Committee chairwoman Knesset Member Lia Shemtov (Israel Our Home) said, “Clinton should apologize, especially after the U.S. embassy in Tel Aviv refused even to send a written reaction to the committee's session.” The committee had invited U.S. Ambassador in Israel James Cunningham to participate in the hearing, but he stayed away and did not send anyone to represent him.

The U.S. Embassy stated in response, “The administration is not responsible for comments made by a private citizen who has a right to speak his mind, as is customary in Israel as well.”
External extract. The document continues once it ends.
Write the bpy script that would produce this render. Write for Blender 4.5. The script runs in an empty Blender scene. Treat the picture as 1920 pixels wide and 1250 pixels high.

Sources in the Knesset noted that the American claim that Clinton is a private citizen is belied by the fact that the American government still pays him a pension and supplies him with an entourage of assistants, and noted that Clinton still represents the United States in various world forums.

"The Olim {immigrants] from the former Soviet Union are Zionists who love their country and want to live their lives in security and peace, like any other citizen,” MK Shemtov said. “Some of them have been killed by bullets fired from guns that Clinton gave the terrorists.”

MK Marina Solodkin (Kadima) stressed that the immigrants must not apologize to Clinton but rather attack him for what he said. She said that only thing that will speed up the diplomatic process is the addition of a “centrist” party like Kadima to the coalition.

Dr. Ze'ev Khenin, Chief Scientist of the Absorption Ministry, told the committee that surveys carried out by the ministry show that Russian immigrants are not so different from the rest of the Israeli voter body. Five to seven percent describe themselves as leftists, about one third say they are rightists and the rest say they are center-right.